スエズ運河の岸に見えた「PEACE」の文字

 僕は今、世界一周クルーズを主宰するNGOであるピースボートの船上にいる。8月に入ると同時にインドから乗船して、今月はずっと船の上だ。

 以前にもこの連載で書いたけれど、最初に乗船を打診されたとき、「平和」とか「反戦」と染め抜かれた鉢巻をしめて船底で大勢でシュプレヒコールを上げているかのようなイメージをどうしても拭えなくてお断りしたのだけど、その後も何度も誘われて試しに一度だけと乗船して、自分の思い込みを訂正した。世界一周クルーズは他にもいくつかあるけれど、ピースボートの価格は圧倒的に低い。だから大学生やフリーター的な若者が数多い。それと定年で退職したばかりの世代。女性も多い(もしかしたら半分以上かも)。

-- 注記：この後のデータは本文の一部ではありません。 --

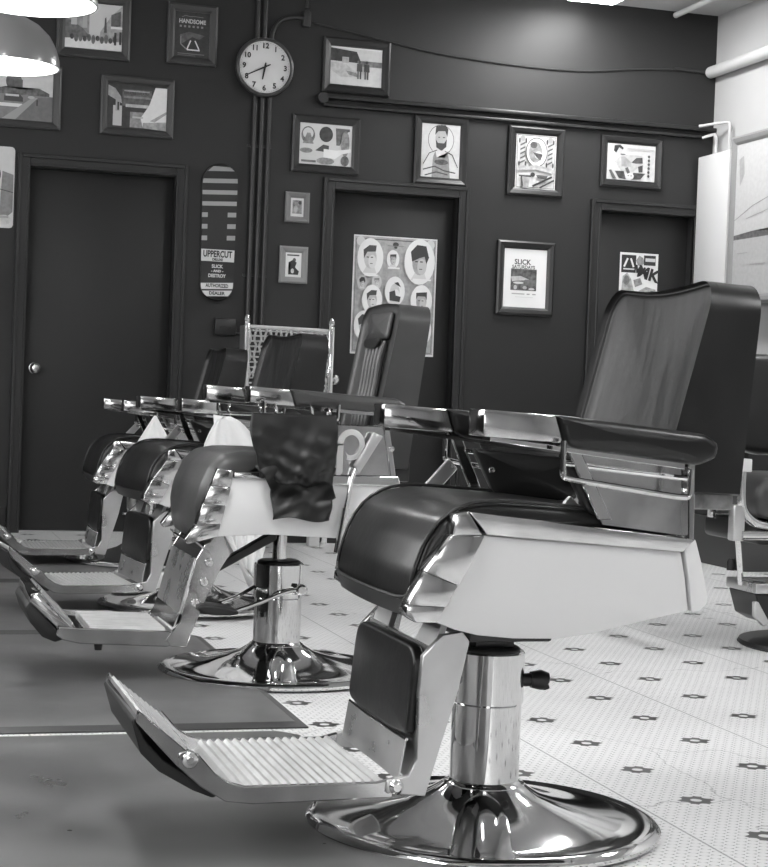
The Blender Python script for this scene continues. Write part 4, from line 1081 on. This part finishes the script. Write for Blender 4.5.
cape('barber_cape', 'small white cape hanging from the arm of the farthest barber chair', wd, 24, 14, M['cloth_white'], (1.21, 7.93, .0))
# woven backed waiting chair against the back wall
t = thing('woven_chair', 'chair with pale woven strap back on two knobbed posts by the back wall', 'chair', (2.14, 9.05, 0))
for x in (-.235, .235):
    obj('post', box(x - .016, x + .016, -.02, .02, 0, 1.19, .005), M['chrome'], t)
    obj('finial', lathe([(0, 1.19), (.014, 1.19), (.020, 1.205), (.014, 1.225), (.006, 1.235), (0, 1.236)], 14, (x, 0, 0)), M['chrome'], t)
    obj('leg', box(x - .016, x + .016, -.48, -.45, 0, .44, .005), M['chrome'], t)
obj('rail', tube([(-.25, 0, 1.17), (.25, 0, 1.165)], .011, 10), M['wicker'], t)
b = bmesh.new()
for i in range(16):
    x = -.215 + .43 * i / 15
    tube([(x + .006 * math.sin(j * 1.5 + i * PI), .006 * (-1) ** (i + j), .80 + .365 * j / 16) for j in range(17)], .0065, 6, bm=b)
for j in range(13):
    z = .81 + .34 * j / 12
    tube([(-.225 + .45 * i / 20, .007 * (-1) ** (i + j), z + .01 * math.sin(i * PI / 1)) for i in range(21)], .005, 6, bm=b)
o = obj('woven_back', b, M['wicker'], t); o['kind'] = 'stuff'
obj('seat', box(-.24, .24, -.49, .0, .44, .49, .02, 3), M['leather_grey'], t)
obj('side_plate', box(-.262, -.252, -.09, .05, .99, 1.175, .004), M['alu'], t)
# low black case and small white box by the wall
tag(obj('storage_case', box(-.42, .42, -.16, .16, 0, .09, .015), M['black'], None, loc=(2.35, 9.25, 0)), 'low black case on the floor against the back wall', 'case')
tag(obj('small_box', box(-.03, .03, -.03, .03, 0, .07, .006), M['white_paint'], None, loc=(2.285, 8.93, 0)), 'tiny white box on the tiles by the back wall', 'box')

# chair at the right edge, facing the camera
def chair_e():
    t = thing('barber_chair', 'barber chair at the right edge with rounded chrome arm frame', 'barber chair', (3.25, 5.5, 0))
    obj('base', lathe([(0, .0), (.325, .0), (.332, .006), (.325, .018), (.2, .032), (.1, .05), (0, .06)], 64, (.02, -.18, 0)), M['darkmetal'], t)
    obj('column', lathe([(.06, .05), (.06, .36), (0, .36)], 40, (.02, -.18, 0)), M['chrome'], t)
    obj('seat_frame', box(-.30, .30, -.20, .22, .36, .44, .02, 3), M['darkmetal'], t)
    obj('seat_cushion', pillow([(-.31, .46), (-.325, .52), (-.31, .58), (-.25, .605), (.25, .605), (.31, .58), (.325, .52), (.31, .46), (.25, .445), (-.25, .445)], -.22, .2, .03, lambda a, z, c: (a, c, z), n=90, rnd_it=1, rings=5), M['leather_grey'], t)
    for s in (-1, 1):
        P = smooth_path([(s * .375, -.2, .645), (s * .375, -.2, .52), (s * .362, -.2, .47), (s * .31, -.2, .43), (s * .22, -.2, .425), (0, -.2, .425)], 2)
        ab = bmesh.new()
        af = obj('arm_frame', tube(P, .017, 12), M['worn'], t)
        obj('arm_plate', box(s * .375 - .022, s * .375 + .022, -.23, -.1, .615, .66, .004), M['enamel'], af)
        obj('arm_pad', box(s * .375 - .035, s * .375 + .035, -.12, .2, .655, .70, .018, 3), M['leather'], t)
        obj('arm_post', box(s * .375 - .012, s * .375 + .012, .0, .024, .44, .66, .004), M['chrome'], t)
        obj('frame_bracket', box(s * .385 - .022, s * .385 + .022, -.215, -.17, .375, .50, .006), M['alu'], t)
        obj('leg_strut', tube([(s * .375, -.19, .38), (s * .34, -.16, .22)], .010, 10), M['chrome'], t)
    obj('crossbar', tube([(-.375, -.21, .395), (.375, -.21, .395)], .017, 14), M['chrome'], t)
    fr = obj('footrest', box(-.325, .325, -.24, -.02, .195, .232, .006), M['alu'], t)
    obj('footrest_apron', prism([(-.318, .195), (-.29, .11), (-.24, .085), (.24, .085), (.29, .11), (.318, .195)], -.225, -.03, lambda a, z, c: (a, c, z), .004, 1), M['black'], fr)
    for s in (-1, 1): obj('bracket', prism([(s * .334, .17), (s * .318, .17), (s * .27, .095), (s * .295, .085), (s * .332, .12)], -.25, -.23, lambda a, z, c: (a, c, z), .003, 1), M['alu'], fr)
    b, rim = backrest_bm(.40, .24, 0, 0, 0, 0, 0)
    b.free()
    obj('backrest', pillow([(-.26, .66), (-.26, 1.0), (-.2, 1.04), (.2, 1.04), (.26, 1.0), (.26, .66)], .23, .33, .03, lambda a, z, c: (a, c + (z - .6) * .12, z), .02, .01, n=80, rings=5), M['leather'], t)
    return t
chair_e()
# things on the counter
t = thing('spray_bottle', 'white label bottle standing on the grey topped counter at the right edge', 'bottle', (4.36, 7.98, .861))
obj('body', lathe([(0, 0), (.03, 0), (.033, .01), (.033, .11), (.02, .135), (.011, .145), (.011, .165), (0, .165)], 20), M['enamel'], t)
obj('cap', lathe([(0, .165), (.014, .165), (.014, .19), (0, .19)], 16), M['black'], t)


# ------------------------------------------------------------------ camera
cam = bpy.data.cameras.new('camera'); co = bpy.data.objects.new('camera', cam); C.objects.link(co)
yaw, pit, rol = math.radians(16.6), math.radians(1.36), math.radians(2.15)
f = Vector((math.sin(yaw) * math.cos(pit), math.cos(yaw) * math.cos(pit), -math.sin(pit)))
r0 = Vector((math.cos(yaw), -math.sin(yaw), 0)); u0 = r0.cross(f)
rr = r0 * math.cos(rol) + u0 * math.sin(rol); uu = -r0 * math.sin(rol) + u0 * math.cos(rol)
co.matrix_world = Matrix(((rr.x, uu.x, -f.x, 0), (rr.y, uu.y, -f.y, 0), (rr.z, uu.z, -f.z, .84), (0, 0, 0, 1)))
cam.sensor_fit = 'HORIZONTAL'; cam.sensor_width = 36; cam.lens = 1710 / 768 * 36; cam.clip_start = .05; cam.clip_end = 60
sc.camera = co
w = bpy.data.worlds.new('world'); sc.world = w; w.use_nodes = True
w.node_tree.nodes['Background'].inputs[0].default_value = (.5, .5, .5, 1); w.node_tree.nodes['Background'].inputs[1].default_value = .3
vs = sc.view_settings; vs.view_transform = 'Standard'; vs.look = 'None'; vs.gamma = 1; vs.use_curve_mapping = False
vs.exposure = .92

 40代と50代は少ないけれど(これは仕方がない。みな働き盛りだ)、それを除けばほとんど船上は日本社会の縮図だ。乗り込んできた若者の多くはノンポリだし、社会や政治に関心がない。ところがそういう若者たちが、船上や寄港地の経験で大きく変わる。それはもう、見ていて面白いくらいだ。
 若者たちに比べれば、年配の世代はさすがに物事を知っている。自民党支持者もいればリベラルもいる。改憲論者もいれば原発推進派もいるし、がちがちの死刑制度存置派もいる。もちろん反原発や護憲を主張する人もいるし、死刑廃止派もいる。要するにバラバラ。思想的な偏向はほとんどない。

 インドの次の停泊地はエジプトのはずだった。でも現在の政情があまりに不安定で危険であるということで、直前に地中海の島国キプロスに航路が変更された。ただし地中海に抜けるために(エジプトの)スエズ運河を渡っているとき、西岸の都市イスマイリアのビルから黒煙が上がるのが見えた。軍用ヘリも空を旋回していた。
 地中海に抜けた翌日の朝、エジプトで非常事態宣言が発令されて500人以上の死者が出たことを、やっと繋がったネットのニュースで知った。そういえば運河の護岸を警備する軍や警察の関係者も、なんとなく緊迫した雰囲気を発していた。

 だから思い出す。スエズ運河左岸のコンクリート壁に、通行する船のすべてが見えるように、巨大な「PEACE」の文字が描かれていたことを。